MSc Programme in Mathematics
MSc Programme in Statistics

Content

This course covers the fundamentals of linear and multilinear algebra as well as more advanced subjects within the field, from a theoretical point of view with emphasis on proofs.

Topics include

1. Fundamentals of finite dimensional vector spaces over a field
2. Duality
3. Direct sums and quotient spaces
4. Multilinear algebra. Tensors and alternating tensors
5. Determinant and trace. The Cayley-Hamilton theorem
6. Generalized eigenspaces and the Jordan normal form
7. Real and complex Euclidean structure
8. Spectral theory of commuting normal operators
9. Positive operators, polar decomposition and calculus of operators
10.Quadratic forms and conics

Learning Outcome

Knowledge: Central definitions and theorems from the subjects mentioned in the description of contents.

Skills: To follow and reproduce logical reasoning at an abstract level within the subjects mentioned in the description of contents. To give an oral presentation of a mathematical subject.

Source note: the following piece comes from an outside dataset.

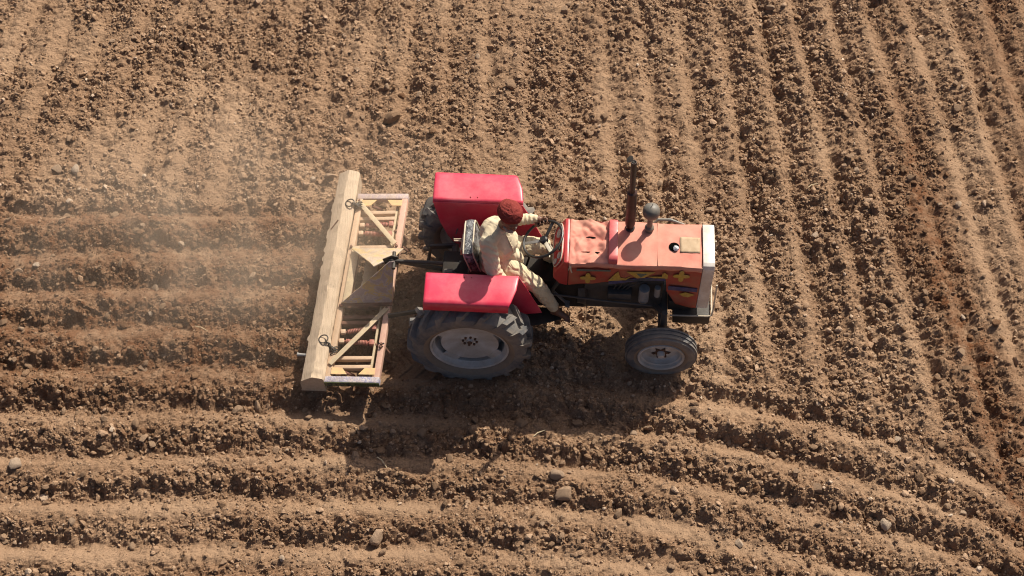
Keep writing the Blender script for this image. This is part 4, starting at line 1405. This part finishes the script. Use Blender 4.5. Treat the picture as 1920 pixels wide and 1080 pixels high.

Competencies: To apply abstract results from the curriculum to concrete problems

Basic group theory and linear algebra, as covered by the courses LinAlg and Alg1 or equivalent.
5 hours of lectures and 4 hours of exercises per week for 7 weeks
  • Category
  • Hours
  • Exam
  • 1
  • Lectures
  • 35
  • Preparation
  • 142
  • Theory exercises
  • 28
  • Total
  • 206
Credit
7,5 ECTS
Type of assessment
Oral examination, 30 min
Oral examination with 30 minutes of preparation before the exam
Exam registration requirements

A mandatory assignment must be approved before the exam.

Aid

All aids allowed during the preparation time. No aids allowed for the examination.

Marking scale
7-point grading scale
Censorship form
External censorship
Re-exam

Oral examination, 30 minutes plus 30 minutes of preparation before the exam. If the mandatory assignment has not been approved before the regular exam, the oral re-exam will include problem solving. In this case the timeslots for exam and preparation will each be prolonged by 15 minutes, and the grading will be based on the total performance.

In either case, all aids are allowed during the preparation time, but no aids allowed during the examination. 

Criteria for exam assesment

The student must in a satisfactory way demonstrate that he/she has mastered the learning outcome of the course.